- Directions for this task -
All of the material below is to be returned exactly.

········

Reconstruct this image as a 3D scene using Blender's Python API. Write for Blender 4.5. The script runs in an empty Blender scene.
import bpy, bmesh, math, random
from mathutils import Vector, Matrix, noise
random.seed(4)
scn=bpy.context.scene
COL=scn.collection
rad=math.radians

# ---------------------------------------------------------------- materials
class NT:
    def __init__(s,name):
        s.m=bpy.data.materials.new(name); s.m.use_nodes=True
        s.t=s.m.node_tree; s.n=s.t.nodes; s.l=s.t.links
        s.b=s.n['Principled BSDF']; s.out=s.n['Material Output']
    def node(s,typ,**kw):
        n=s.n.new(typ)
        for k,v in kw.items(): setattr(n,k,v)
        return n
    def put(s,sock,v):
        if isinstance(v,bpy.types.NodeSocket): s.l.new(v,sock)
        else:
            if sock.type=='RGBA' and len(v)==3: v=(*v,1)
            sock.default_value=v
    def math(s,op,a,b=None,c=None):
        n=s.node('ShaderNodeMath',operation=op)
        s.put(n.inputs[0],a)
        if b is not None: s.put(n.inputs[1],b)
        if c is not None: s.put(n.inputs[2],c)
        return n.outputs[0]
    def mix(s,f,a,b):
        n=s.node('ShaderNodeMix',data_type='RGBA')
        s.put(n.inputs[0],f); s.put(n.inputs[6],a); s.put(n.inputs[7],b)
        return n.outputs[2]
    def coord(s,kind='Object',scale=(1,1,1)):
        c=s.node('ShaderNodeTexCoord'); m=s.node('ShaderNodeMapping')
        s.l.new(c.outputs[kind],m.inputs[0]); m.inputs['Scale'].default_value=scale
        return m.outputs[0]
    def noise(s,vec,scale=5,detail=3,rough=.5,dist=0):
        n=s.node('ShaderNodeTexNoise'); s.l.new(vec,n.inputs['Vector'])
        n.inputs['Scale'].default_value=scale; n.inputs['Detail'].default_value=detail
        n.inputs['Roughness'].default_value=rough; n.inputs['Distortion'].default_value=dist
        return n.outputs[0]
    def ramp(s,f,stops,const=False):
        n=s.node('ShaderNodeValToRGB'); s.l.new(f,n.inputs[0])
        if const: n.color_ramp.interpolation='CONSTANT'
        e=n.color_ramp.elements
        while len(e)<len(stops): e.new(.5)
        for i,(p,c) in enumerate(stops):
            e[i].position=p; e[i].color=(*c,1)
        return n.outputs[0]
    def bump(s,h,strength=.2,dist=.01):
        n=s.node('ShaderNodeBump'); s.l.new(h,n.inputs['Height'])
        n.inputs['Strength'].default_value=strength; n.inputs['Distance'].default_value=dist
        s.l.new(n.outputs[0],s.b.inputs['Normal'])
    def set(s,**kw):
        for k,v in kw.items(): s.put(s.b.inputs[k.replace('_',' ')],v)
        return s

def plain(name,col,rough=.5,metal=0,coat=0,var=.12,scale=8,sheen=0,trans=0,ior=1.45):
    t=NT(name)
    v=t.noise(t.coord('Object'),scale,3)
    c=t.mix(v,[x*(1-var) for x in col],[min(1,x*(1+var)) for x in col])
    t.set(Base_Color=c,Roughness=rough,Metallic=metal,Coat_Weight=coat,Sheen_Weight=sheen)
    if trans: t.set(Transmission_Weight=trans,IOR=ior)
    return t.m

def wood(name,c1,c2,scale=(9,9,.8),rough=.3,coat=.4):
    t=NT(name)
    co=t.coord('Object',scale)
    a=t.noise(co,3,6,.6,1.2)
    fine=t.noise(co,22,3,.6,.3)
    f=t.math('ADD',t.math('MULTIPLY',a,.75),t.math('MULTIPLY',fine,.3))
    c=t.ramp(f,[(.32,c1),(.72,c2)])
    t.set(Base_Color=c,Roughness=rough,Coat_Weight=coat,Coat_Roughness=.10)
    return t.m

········

- Full solution -
Reconstruct this image as a 3D scene using Blender's Python API. Write for Blender 4.5. The script runs in an empty Blender scene.
import bpy, bmesh, math, random
from mathutils import Vector, Matrix, noise
random.seed(4)
scn=bpy.context.scene
COL=scn.collection
rad=math.radians

# ---------------------------------------------------------------- materials
class NT:
    def __init__(s,name):
        s.m=bpy.data.materials.new(name); s.m.use_nodes=True
        s.t=s.m.node_tree; s.n=s.t.nodes; s.l=s.t.links
        s.b=s.n['Principled BSDF']; s.out=s.n['Material Output']
    def node(s,typ,**kw):
        n=s.n.new(typ)
        for k,v in kw.items(): setattr(n,k,v)
        return n
    def put(s,sock,v):
        if isinstance(v,bpy.types.NodeSocket): s.l.new(v,sock)
        else:
            if sock.type=='RGBA' and len(v)==3: v=(*v,1)
            sock.default_value=v
    def math(s,op,a,b=None,c=None):
        n=s.node('ShaderNodeMath',operation=op)
        s.put(n.inputs[0],a)
        if b is not None: s.put(n.inputs[1],b)
        if c is not None: s.put(n.inputs[2],c)
        return n.outputs[0]
    def mix(s,f,a,b):
        n=s.node('ShaderNodeMix',data_type='RGBA')
        s.put(n.inputs[0],f); s.put(n.inputs[6],a); s.put(n.inputs[7],b)
        return n.outputs[2]
    def coord(s,kind='Object',scale=(1,1,1)):
        c=s.node('ShaderNodeTexCoord'); m=s.node('ShaderNodeMapping')
        s.l.new(c.outputs[kind],m.inputs[0]); m.inputs['Scale'].default_value=scale
        return m.outputs[0]
    def noise(s,vec,scale=5,detail=3,rough=.5,dist=0):
        n=s.node('ShaderNodeTexNoise'); s.l.new(vec,n.inputs['Vector'])
        n.inputs['Scale'].default_value=scale; n.inputs['Detail'].default_value=detail
        n.inputs['Roughness'].default_value=rough; n.inputs['Distortion'].default_value=dist
        return n.outputs[0]
    def ramp(s,f,stops,const=False):
        n=s.node('ShaderNodeValToRGB'); s.l.new(f,n.inputs[0])
        if const: n.color_ramp.interpolation='CONSTANT'
        e=n.color_ramp.elements
        while len(e)<len(stops): e.new(.5)
        for i,(p,c) in enumerate(stops):
            e[i].position=p; e[i].color=(*c,1)
        return n.outputs[0]
    def bump(s,h,strength=.2,dist=.01):
        n=s.node('ShaderNodeBump'); s.l.new(h,n.inputs['Height'])
        n.inputs['Strength'].default_value=strength; n.inputs['Distance'].default_value=dist
        s.l.new(n.outputs[0],s.b.inputs['Normal'])
    def set(s,**kw):
        for k,v in kw.items(): s.put(s.b.inputs[k.replace('_',' ')],v)
        return s

def plain(name,col,rough=.5,metal=0,coat=0,var=.12,scale=8,sheen=0,trans=0,ior=1.45):
    t=NT(name)
    v=t.noise(t.coord('Object'),scale,3)
    c=t.mix(v,[x*(1-var) for x in col],[min(1,x*(1+var)) for x in col])
    t.set(Base_Color=c,Roughness=rough,Metallic=metal,Coat_Weight=coat,Sheen_Weight=sheen)
    if trans: t.set(Transmission_Weight=trans,IOR=ior)
    return t.m

def wood(name,c1,c2,scale=(9,9,.8),rough=.3,coat=.4):
    t=NT(name)
    co=t.coord('Object',scale)
    a=t.noise(co,3,6,.6,1.2)
    fine=t.noise(co,22,3,.6,.3)
    f=t.math('ADD',t.math('MULTIPLY',a,.75),t.math('MULTIPLY',fine,.3))
    c=t.ramp(f,[(.32,c1),(.72,c2)])
    t.set(Base_Color=c,Roughness=rough,Coat_Weight=coat,Coat_Roughness=.10)
    return t.m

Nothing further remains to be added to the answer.